CC-B: Oldukça farkında olduğumuz tek şey şu: Önümüzdeki mali ve ekonomik kriz. Sanat dünyası, bir yanda 450 milyon dolara sahte Leonardo eserlerini satın alan son derece zengin koleksiyonculardan, diğer yanda ise hem sanatçı olup hem de şu andaki durumdan dolayı sanatla ilgilenemeyen genç sanatçılardan ibaret… 

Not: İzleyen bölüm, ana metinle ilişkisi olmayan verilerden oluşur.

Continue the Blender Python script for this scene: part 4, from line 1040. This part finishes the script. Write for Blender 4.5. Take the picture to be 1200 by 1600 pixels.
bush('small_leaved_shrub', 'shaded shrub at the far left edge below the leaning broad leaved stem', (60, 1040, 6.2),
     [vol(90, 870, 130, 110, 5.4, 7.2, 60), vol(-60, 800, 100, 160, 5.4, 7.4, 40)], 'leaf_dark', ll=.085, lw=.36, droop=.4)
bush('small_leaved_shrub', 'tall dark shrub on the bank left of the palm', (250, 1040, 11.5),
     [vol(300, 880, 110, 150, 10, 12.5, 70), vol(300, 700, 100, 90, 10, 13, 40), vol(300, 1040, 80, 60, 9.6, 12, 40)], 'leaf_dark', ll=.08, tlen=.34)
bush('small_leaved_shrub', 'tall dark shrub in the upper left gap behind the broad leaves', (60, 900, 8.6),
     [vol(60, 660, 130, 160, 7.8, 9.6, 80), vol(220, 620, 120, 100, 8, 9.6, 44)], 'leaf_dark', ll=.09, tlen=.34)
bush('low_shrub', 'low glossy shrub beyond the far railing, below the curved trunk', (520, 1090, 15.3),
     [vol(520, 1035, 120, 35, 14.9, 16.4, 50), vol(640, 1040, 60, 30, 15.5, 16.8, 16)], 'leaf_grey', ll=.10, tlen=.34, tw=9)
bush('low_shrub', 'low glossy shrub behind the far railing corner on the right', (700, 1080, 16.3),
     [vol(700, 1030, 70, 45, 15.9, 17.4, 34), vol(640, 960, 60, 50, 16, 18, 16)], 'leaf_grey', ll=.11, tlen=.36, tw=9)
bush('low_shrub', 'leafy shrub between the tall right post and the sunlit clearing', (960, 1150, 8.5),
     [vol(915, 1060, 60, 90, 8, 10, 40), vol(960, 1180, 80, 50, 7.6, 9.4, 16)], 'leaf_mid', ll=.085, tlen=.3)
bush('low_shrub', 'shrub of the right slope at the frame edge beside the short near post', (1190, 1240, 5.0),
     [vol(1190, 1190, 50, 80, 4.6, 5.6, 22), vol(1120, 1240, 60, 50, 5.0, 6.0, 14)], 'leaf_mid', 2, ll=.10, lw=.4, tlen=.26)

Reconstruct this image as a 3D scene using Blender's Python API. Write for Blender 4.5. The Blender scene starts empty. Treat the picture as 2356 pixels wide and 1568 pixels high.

Ve bu ikisi arasındaki her şeyden! Bu durum kritik, çünkü sanatçılar için bir sosyal koruma yok. Neyse ki İtalya, ekonominin tamamen çökmesini önlemek için son derece güçlü bir finansal paketi yürürlüğe koydu. Bu paketle işçilerin maaşlarının %80'i ödeniyor. Yani bu, benim personellerim gibi müze personellerini de kapsayan bir çeşit ücretli izin.

 

PL: Şehir şu anda nasıl hissediyor?

 

CC-B: Geceleri şehrin insanlardan yoksun sadece evsizlerle dolu haline bakınca -çünkü evsizlerin karantinaya alınacak bir evi yok- Torino şehri, Giorgio De Chirico'nun göreceği şekilde görünüyor. Giorgio De Chirico, 1910'da, Torino'da on gün geçirdikten sonra kemerli takların metafizik resimlerini yapmıştı. Ve bu gerçekten metafizik bir durum: Şehirde lambaların ışıkları var, yanıyor, ama dışarıda kimse yok, kimse yürümüyor!

 

Not: 

Ünlü müzenin Digital Cosmos sergisi başta olmak üzere birçok sergisi online olarak görülebilir.